The decision confirms on the one hand that the Singapore courts will construe, and hold parties to, the deadlines set out in the IAA and the Model Law strictly. On the other, it also reaffirms Singapore’s commitment to the choice of remedies doctrine, which was endorsed by the Court of Appeal in the landmark decision of PT First Media TBK v Astro Nusantara International BV and ors [2014] 1 SLR 372. In the latter decision, the court, having carried out a detailed examination of the negotiating history of the Model Law, concluded that article 16(3) constituted “neither an exception to the ‘choice of remedies’ policy of the Model Law, nor a ‘one-shot remedy“. PT First Media considered a party’s right to pursue either an active remedy by challenging the preliminary award on jurisdiction, or a passive remedy by challenging enforcement.

In the present case the court held that, while the applicant in that case had lost its active right to challenge preliminary award on jurisdiction under the timescales applicable by Article 16(3), this did not prevent it from exercising its passive remedy to resist enforcement of the underlying awards.

The two decisions together therefore provide practical guidance on the steps that parties involved in international arbitrations seated in Singapore looking to challenge an award on the basis of excess jurisdiction may wish to take depending on tactical considerations, including cost, efficiency and timing. The key takeaways may be summarized as follows.
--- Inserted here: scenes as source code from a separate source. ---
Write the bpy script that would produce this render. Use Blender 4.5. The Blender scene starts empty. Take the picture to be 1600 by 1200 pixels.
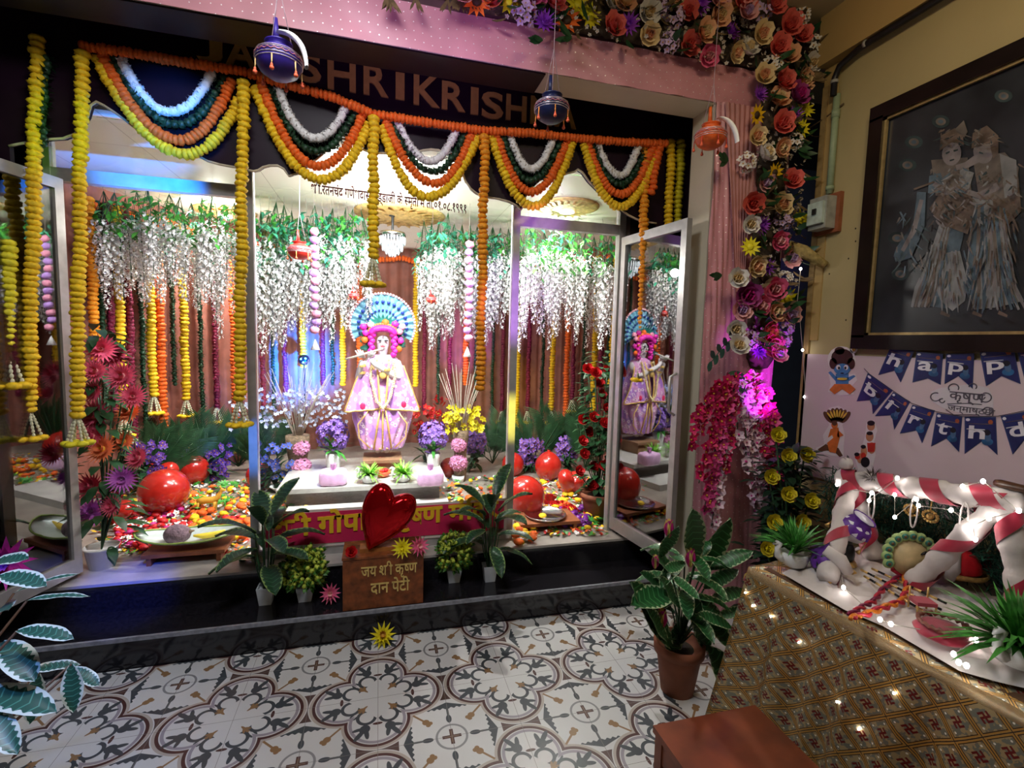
import bpy, math, random
from math import sin, cos, pi, sqrt, atan2, radians
from mathutils import Vector, Matrix, Euler
random.seed(7)
S = bpy.context.scene
C = S.collection
V = Vector
# ---------------------------------------------------------------- camera
FPX, YAW, PITCH, ROLL, EYE = 768.4, .26483, .08661, .02598, 1.65
_f = V((sin(YAW)*cos(PITCH), cos(YAW)*cos(PITCH), -sin(PITCH)))
_r = V((cos(YAW), -sin(YAW), 0)); _u = _r.cross(_f)
_r, _u = _r*cos(ROLL)+_u*sin(ROLL), -_r*sin(ROLL)+_u*cos(ROLL)
cam = bpy.data.cameras.new('camera'); camo = bpy.data.objects.new('camera', cam); C.objects.link(camo)
cam.sensor_fit = 'HORIZONTAL'; cam.sensor_width = 36; cam.lens = FPX/1600*36; cam.clip_start = .03
m4 = Matrix((_r, _u, -_f)).transposed().to_4x4(); m4.translation = V((0, 0, EYE)); camo.matrix_world = m4
S.camera = camo
# ---------------------------------------------------------------- view and light
S.view_settings.view_transform = 'Standard'; S.view_settings.look = 'None'
S.view_settings.gamma = 1; S.view_settings.use_curve_mapping = False
S.view_settings.exposure = 0.0
wd = bpy.data.worlds.new('world'); S.world = wd; wd.use_nodes = True
wd.node_tree.nodes['Background'].inputs[0].default_value = (.5, .5, .6, 1)
wd.node_tree.nodes['Background'].inputs[1].default_value = .12
def lamp(name, kind, loc, power, color=(1, 1, 1), size=.3, target=None, spot=60, blend=.5, size_y=None):
    l = bpy.data.lights.new(name, kind); l.energy = power; l.color = color
    if kind == 'AREA':
        l.size = size
        if size_y: l.shape = 'RECTANGLE'; l.size_y = size_y
    else: l.shadow_soft_size = size
    if kind == 'SPOT': l.spot_size = radians(spot); l.spot_blend = blend
    o = bpy.data.objects.new(name, l); C.objects.link(o); o.location = loc
    if target is not None: o.rotation_euler = (V(target)-V(loc)).to_track_quat('-Z', 'Y').to_euler()
    return o
# shrine: tube behind the fascia, spots over the deity, added fill lights
lamp('shrine_tube_light', 'AREA', (.1, 3.145, 2.735), 105, (.93, .97, 1), 1.4, (.1, 4.9, .5), size_y=.05)
lamp('side_fill', 'SPOT', (-1.36, 5.0, 2.68), 170, (1, .97, .92), .05, (-1.3, 4.9, 0), 150, .6)  # fill added by the left medallion to brighten the shrine
lamp('side_fill', 'SPOT', (1.46, 3.84, 2.68), 150, (1, .98, .92), .05, (1.5, 4.2, 0), 150, .6)  # the same added fill by the right medallion
lamp('shrine_spot', 'SPOT', (.15, 3.35, 2.6), 60, (1, .98, 1), .05, (.05, 4.35, 1.2), 60, .8)
lamp('shrine_spot', 'SPOT', (.0, 3.3, 2.55), 330, (.97, 1, 1), .05, (.0, 4.1, .5), 44, 1)  # added from above to brighten the floor at the deity's feet
lamp('rear_wall_fill', 'AREA', (0, 5.4, .9), 26, (1, 1, 1), 2.2, (0, 6.2, 2.6), size_y=.4)  # unseen area light washing the rear wall
lamp('blue_stage_light', 'SPOT', (-.45, 4.95, 1.2), 1900, (.0, .15, 1), .03, (-.84, 6.0, 1.32), 54, 1)
lamp('blue_stage_light', 'SPOT', (-.2, 3.5, 1.5), 170, (.02, .16, 1), .03, (-.78, 4.6, 1.22), 24, 1)
lamp('violet_stage_light', 'SPOT', (.75, 5.0, 1.0), 160, (.5, .15, 1), .03, (1.0, 6.1, 1.6), 40, .9)
lamp('blue_transom_light', 'SPOT', (-.6, 2.2, 1.9), 900, (.02, .22, 1), .02, (-1.15, 3.07, 2.43), 26, .9)
lamp('blue_mullion_light', 'SPOT', (-.3, 1.6, 1.2), 200, (.05, .25, 1), .02, (-.70, 3.07, 1.0), 14, .8)
lamp('violet_mullion_light', 'SPOT', (.5, 1.6, 1.7), 170, (.55, .2, 1), .02, (.84, 3.07, 1.9), 24, .8)
lamp('yellow_mullion_light', 'SPOT', (.5, 1.6, 1.2), 260, (1, .9, .1), .02, (.84, 3.07, 1.15), 14, .8)
lamp('blue_corner_light', 'SPOT', (-.5, .9, 2.2), 45, (.15, .4, 1), .03, (-1.15, 1.55, .5), 50, .9)
lamp('chandelier_fill', 'POINT', (.06, 3.95, 2.36), 34, (1, .96, .90), .04)  # added at the chandelier, stands in for floor bounce on the ceiling
lamp('medallion_fill', 'POINT', (-1.36, 4.75, 2.5), 16, (1, .95, .88), .03)  # added point of light to brighten the ceiling, left side
lamp('medallion_fill', 'POINT', (1.5, 4.3, 2.5), 16, (1, .95, .88), .03)  # added point of light to brighten the ceiling, right side
lamp('violet_transom_light', 'SPOT', (.5, 1.9, 1.9), 130, (.55, .2, 1), .02, (1.0, 3.07, 2.42), 16, .9)
# room: ceiling fitting behind the viewer, small coloured stage lights on the arch and the threshold
lamp('room_ceiling_light', 'AREA', (-.3, 1.25, 3.3), 40, (.96, .97, 1), .9, (-.6, 1.7, 0), size_y=.5)
lamp('room_warm_light', 'AREA', (1.25, .9, 3.3), 10.5, (1, .82, .52), .5, (2.2, 1.6, 1.2), size_y=.3)
lamp('magenta_stage_light', 'SPOT', (2.02, 1.98, 1.20), 34, (.60, .04, 1), .02, (2.14, 2.46, 1.56), 56, .9)
lamp('violet_beam_light', 'SPOT', (.3, 1.5, 2.2), 34, (.65, .35, 1), .05, (.2, 2.45, 3.1), 60, 1)
lamp('blue_floor_light', 'SPOT', (-.9, 1.6, 1.6), 260, (.02, .08, 1), .03, (-1.30, 2.95, .25), 17, .9)
lamp('green_beam_light', 'SPOT', (-.2, 1.2, 2.4), 60, (.35, 1, .1), .02, (-1.38, 2.8, 2.55), 14, .9)
lamp('blue_swag_light', 'SPOT', (-.3, 1.0, 2.3), 420, (.02, .28, 1), .02, (-.97, 2.85, 2.69), 15, .9)
def at(px, py, X=None, Y=None, Z=None):
    """the point of a plane X, Y or Z = const seen at a pixel of the photograph"""
    d = _f + _r*((px-800)/FPX) - _u*((py-600)/FPX); o = V((0, 0, EYE))
    if X is not None: return o + d*(X/d.x)
    if Y is not None: return o + d*(Y/d.y)
    return o + d*((Z-EYE)/d.z)
# ---------------------------------------------------------------- materials
class E:
    """small arithmetic on shader sockets"""
    def __init__(s, t, v): s.t = t; s.v = v
    def _op(s, op, *a):
        n = s.t.nodes.new('ShaderNodeMath'); n.operation = op
        for i, q in enumerate((s,)+a):
            if isinstance(q, E): s.t.links.new(q.v, n.inputs[i])
            else: n.inputs[i].default_value = q
        return E(s.t, n.outputs[0])
    def __add__(s, o): return s._op('ADD', o)
    def __sub__(s, o): return s._op('SUBTRACT', o)
    def __rsub__(s, o): return (s*-1)._op('ADD', o)
    def __mul__(s, o): return s._op('MULTIPLY', o)
    def __truediv__(s, o): return s._op('DIVIDE', o)
    def abs(s): return s._op('ABSOLUTE')
    def sqrt(s): return s._op('SQRT')
    def frac(s): return s._op('FRACT')
    def max(s, o): return s._op('MAXIMUM', o)
    def mix(s, o, f): return s*(1-f)+o*f
    def min(s, o): return s._op('MINIMUM', o)
    def sin(s): return s._op('SINE')
    def lt(s, o): return s._op('LESS_THAN', o)
    def gt(s, o): return s._op('GREATER_THAN', o)
    def flo(s): return s._op('FLOOR')
def hyp(a, b): return (a*a+b*b).sqrt()
def between(x, lo, hi): return x.gt(lo)*x.lt(hi)
def blend(t, base, col, fac):
    n = t.nodes.new('ShaderNodeMix'); n.data_type = 'RGBA'
    t.links.new(fac.v, n.inputs[0])
    for k, q in ((6, base), (7, col)):
        if isinstance(q, tuple): n.inputs[k].default_value = q+(1,) if len(q) == 3 else q
        else: t.links.new(q, n.inputs[k])
    return n.outputs[2]
_m = {}
def mat(name, col=(.8, .8, .8), rough=.6, metal=0., emit=0., vary=.18, scale=30., bump=0., spec=.4, coat=0., trans=0., sheen=0.):
    if name in _m: return _m[name]
    m = bpy.data.materials.new(name); m.use_nodes = True; t = m.node_tree; b = t.nodes['Principled BSDF']
    b.inputs['Roughness'].default_value = rough; b.inputs['Metallic'].default_value = metal
    b.inputs['Specular IOR Level'].default_value = spec
    b.inputs['Coat Weight'].default_value = coat; b.inputs['Coat Roughness'].default_value = .08
    b.inputs['Transmission Weight'].default_value = trans
    b.inputs['Sheen Weight'].default_value = sheen
    tc = t.nodes.new('ShaderNodeTexCoord'); nz = t.nodes.new('ShaderNodeTexNoise'); nz.inputs['Scale'].default_value = scale
    nz.inputs['Detail'].default_value = 3
    t.links.new(tc.outputs['Object'], nz.inputs['Vector'])
    rp = t.nodes.new('ShaderNodeValToRGB')
    a = tuple(max(0, c*(1-vary)) for c in col); z = tuple(min(1, c*(1+vary)) for c in col)
    rp.color_ramp.elements[0].position = .3; rp.color_ramp.elements[1].position = .7
    rp.color_ramp.elements[0].color = a+(1,); rp.color_ramp.elements[1].color = z+(1,)
    t.links.new(nz.outputs[0], rp.inputs[0]); t.links.new(rp.outputs[0], b.inputs['Base Color'])
    if bump:
        bp = t.nodes.new('ShaderNodeBump'); bp.inputs['Strength'].default_value = bump; bp.inputs['Distance'].default_value = .01
        t.links.new(nz.outputs[0], bp.inputs['Height']); t.links.new(bp.outputs[0], b.inputs['Normal'])
    if emit:
        b.inputs['Emission Color'].default_value = tuple(col)+(1,); b.inputs['Emission Strength'].default_value = emit
    _m[name] = m; return m
def glass(name, tint=(.93, .97, .96), refl=.12):
    if name in _m: return _m[name]
    m = bpy.data.materials.new(name); m.use_nodes = True; t = m.node_tree; t.nodes.clear()
    o = t.nodes.new('ShaderNodeOutputMaterial'); mx = t.nodes.new('ShaderNodeMixShader'); g = t.nodes.new('ShaderNodeBsdfGlossy')
    tr = t.nodes.new('ShaderNodeBsdfTransparent'); fr = t.nodes.new('ShaderNodeFresnel'); fr.inputs[0].default_value = 1.5
    ad = t.nodes.new('ShaderNodeMath'); ad.operation = 'ADD'; ad.inputs[1].default_value = refl; ad.use_clamp = True
    g.inputs['Roughness'].default_value = .01; tr.inputs[0].default_value = tint+(1,)
    t.links.new(fr.outputs[0], ad.inputs[0]); t.links.new(ad.outputs[0], mx.inputs[0])
    t.links.new(tr.outputs[0], mx.inputs[1]); t.links.new(g.outputs[0], mx.inputs[2]); t.links.new(mx.outputs[0], o.inputs[0])
    _m[name] = m; return m
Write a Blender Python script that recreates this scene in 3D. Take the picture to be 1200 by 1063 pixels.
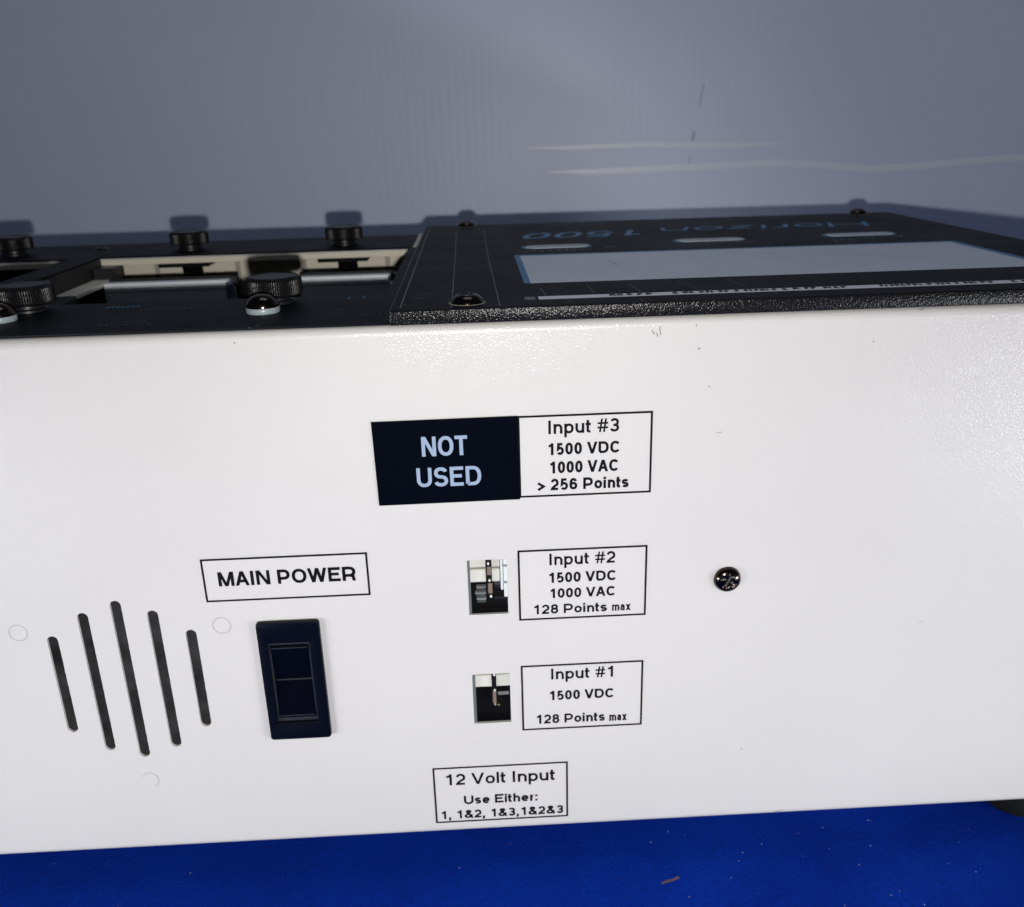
import bpy, bmesh, math, random
from mathutils import Vector, Matrix
random.seed(4)
for _o in list(bpy.data.objects):
    bpy.data.objects.remove(_o)
C = bpy.context.scene.collection
MM = 0.001
# ---------------------------------------------------------------- camera, lamps, exposure
ROT = ((0.998634, -0.044966, -0.026613), (-0.040383, -0.341016, -0.93919), (0.033156, 0.938981, -0.342366))
cam_d = bpy.data.cameras.new('camera')
cam = bpy.data.objects.new('camera', cam_d)
C.objects.link(cam)
R0, R1, R2 = (Vector(r) for r in ROT)
M = Matrix((R0, -R1, -R2)).transposed().to_4x4()
CAM = Vector((0, -.235, .228))
M.translation = CAM
cam.matrix_world = M
cam_d.sensor_width = 36
cam_d.lens = 36 * 1054.26 / 1200
cam_d.clip_start = .01
cam_d.clip_end = 50
cam_d.dof.use_dof = True
cam_d.dof.focus_distance = .245
cam_d.dof.aperture_fstop = 20
bpy.context.scene.camera = cam

FLASH_W, FILL_W, TOP_W, SKY = 2.65, .34, .85, .04
w = bpy.data.worlds.new('World')
bpy.context.scene.world = w
w.use_nodes = True
w.node_tree.nodes['Background'].inputs[0].default_value = (.75, .85, 1, 1)
w.node_tree.nodes['Background'].inputs[1].default_value = SKY


def lamp(name, kind, loc, power, col, size=None, aim=None):
    d = bpy.data.lights.new(name, kind)
    o = bpy.data.objects.new(name, d)
    C.objects.link(o)
    o.location = loc
    d.energy = power
    d.color = col
    if kind == 'AREA':
        d.shape = 'RECTANGLE'
        d.size, d.size_y = size
        o.rotation_euler = (Vector(aim) - Vector(loc)).to_track_quat('-Z', 'Y').to_euler()
    else:
        d.shadow_soft_size = size
    return o


# the phone's flash, a little below the lens; added fill lamps low at both sides; soft light from the ceiling
lamp('phone_flash', 'POINT', CAM + R1 * .020, FLASH_W, (1, .97, .93), .0028)
for sx in (-1, 1):
    rl = lamp('fill_lamp', 'AREA', (.47 * sx, -.27, .028), FILL_W, (.93, .955, 1), (.30, .045), (.10 * sx, 0, .04))
    rl.data.spread = math.radians(60)
lamp('ceiling_light', 'AREA', (.05, .10, 1.1), TOP_W, (.82, .9, 1), (.5, .35), (.05, .1, 0))
vs = bpy.context.scene.view_settings
vs.view_transform = 'Standard'
vs.look = 'None'
vs.exposure = .1
vs.gamma = 1


# ---------------------------------------------------------------- helpers
def obj(name, bm, mat, parent=None, loc=(0, 0, 0), rot=(0, 0, 0), smooth=None, label=None, kind=None):
    me = bpy.data.meshes.new(name)
    if isinstance(bm, bmesh.types.BMesh):
        bm.normal_update()
        bm.to_mesh(me)
        bm.free()
    else:
        me = bm
    o = bpy.data.objects.new(name, me)
    C.objects.link(o)
    if mat:
        me.materials.clear()
        me.materials.append(mat)
    o.location, o.rotation_euler = loc, rot
    o.parent = parent
    if smooth is not None:
        for p in me.polygons:
            p.use_smooth = True
        me.set_sharp_from_angle(angle=math.radians(smooth))
    if label:
        o['label'] = label
    if kind:
        o['kind'] = kind
    return o


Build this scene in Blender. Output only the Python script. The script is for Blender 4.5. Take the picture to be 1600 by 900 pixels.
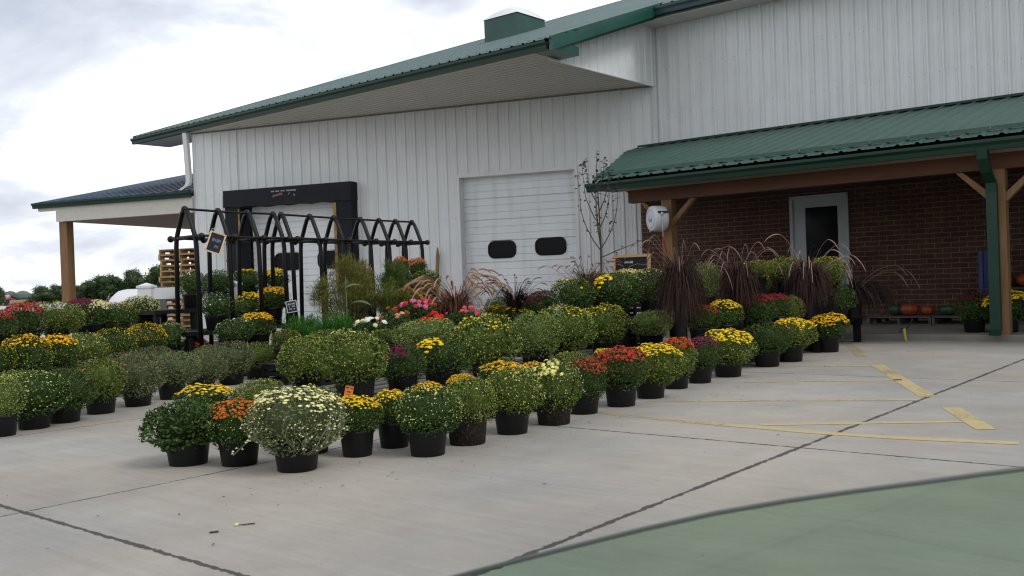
import bpy, bmesh, math, random
import numpy as np
from math import sin, cos, pi, radians, sqrt, atan2
from mathutils import Vector, Matrix

for o in list(bpy.data.objects):
    bpy.data.objects.remove(o)
SC = bpy.context.scene
COL = SC.collection

# ------------------------------------------------------------------ camera
cam_d = bpy.data.cameras.new('camera')
cam = bpy.data.objects.new('camera', cam_d); COL.objects.link(cam)
PITCH, ROLL = -0.00778, -0.03576
fw = Vector((0, cos(PITCH), sin(PITCH))); rt = Vector((1, 0, 0)); up = rt.cross(fw)
r2 = rt * cos(ROLL) + up * sin(ROLL); u2 = -rt * sin(ROLL) + up * cos(ROLL)
m = Matrix((r2, u2, -fw)).transposed().to_4x4(); m.translation = Vector((0, 0, 1.0))
cam.matrix_world = m
cam_d.sensor_width = 36; cam_d.lens = 36 * 1481.1 / 1600
cam_d.clip_start = 0.05; cam_d.clip_end = 6000
cam_d.dof.use_dof = True; cam_d.dof.focus_distance = 11; cam_d.dof.aperture_fstop = 18
SC.camera = cam

# ------------------------------------------------------------------ world, sun, exposure
W_ = bpy.data.worlds.new('World'); SC.world = W_; W_.use_nodes = True
nt = W_.node_tree; nt.nodes.clear()
def N(t, typ, **kw):
    n = t.nodes.new(typ)
    for k, v in kw.items(): setattr(n, k, v)
    return n
SUN_EL, SUN_ROT = radians(50), radians(125)
sky = N(nt, 'ShaderNodeTexSky', sky_type='NISHITA'); sky.sun_disc = False
sky.sun_elevation = SUN_EL; sky.sun_rotation = SUN_ROT; sky.air_density = 1.0; sky.dust_density = 2.0
tc = N(nt, 'ShaderNodeTexCoord'); sep = N(nt, 'ShaderNodeSeparateXYZ')
nt.links.new(tc.outputs['Generated'], sep.inputs[0])
addz = N(nt, 'ShaderNodeMath', operation='ADD'); addz.inputs[1].default_value = 0.30
mx = N(nt, 'ShaderNodeMath', operation='ABSOLUTE')
nt.links.new(sep.outputs[2], mx.inputs[0]); nt.links.new(mx.outputs[0], addz.inputs[0])
dx = N(nt, 'ShaderNodeMath', operation='DIVIDE'); dy = N(nt, 'ShaderNodeMath', operation='DIVIDE')
nt.links.new(sep.outputs[0], dx.inputs[0]); nt.links.new(addz.outputs[0], dx.inputs[1])
nt.links.new(sep.outputs[1], dy.inputs[0]); nt.links.new(addz.outputs[0], dy.inputs[1])
cb = N(nt, 'ShaderNodeCombineXYZ'); nt.links.new(dx.outputs[0], cb.inputs[0]); nt.links.new(dy.outputs[0], cb.inputs[1])
cb.inputs[2].default_value = 3.7
n1 = N(nt, 'ShaderNodeTexNoise'); n1.inputs['Scale'].default_value = 1.9; n1.inputs['Detail'].default_value = 6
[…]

  • A plea that the Tribunal does not have jurisdiction should be raised not later than in the Statement of Defence, or in a Statement of Defence to a counterclaim. The Tribunal may then rule on a challenge to jurisdiction either as a preliminary question or in an Award on the merits.
  • If the Tribunal decides to deal with the issue of jurisdiction as a preliminary question, a dissatisfied party must appeal to the supervisory court within the 30 days stipulated in Article 16(3) of the Model Law. Failing to do so will mean that the party will not be able to set aside any subsequent and final award on the same jurisdictional objections.
  • Alternatively, a party that disagrees with the Tribunal’s positive finding on jurisdiction may simply choose to disengage from the arbitration process. This will mean giving up on its right to an ‘active remedy’, such that the dissenting party will be precluded from thereafter applying to set aside the final award on the basis that the Tribunal’s jurisdiction had been exceeded. It will however continue to be able to exercise its passive remedy to challenge enforcement of the award on this basis, in the event a final award is rendered against it, and enforcement of that award is sought by the successful party against it in Singapore.

It is understood that the decision is presently on appeal.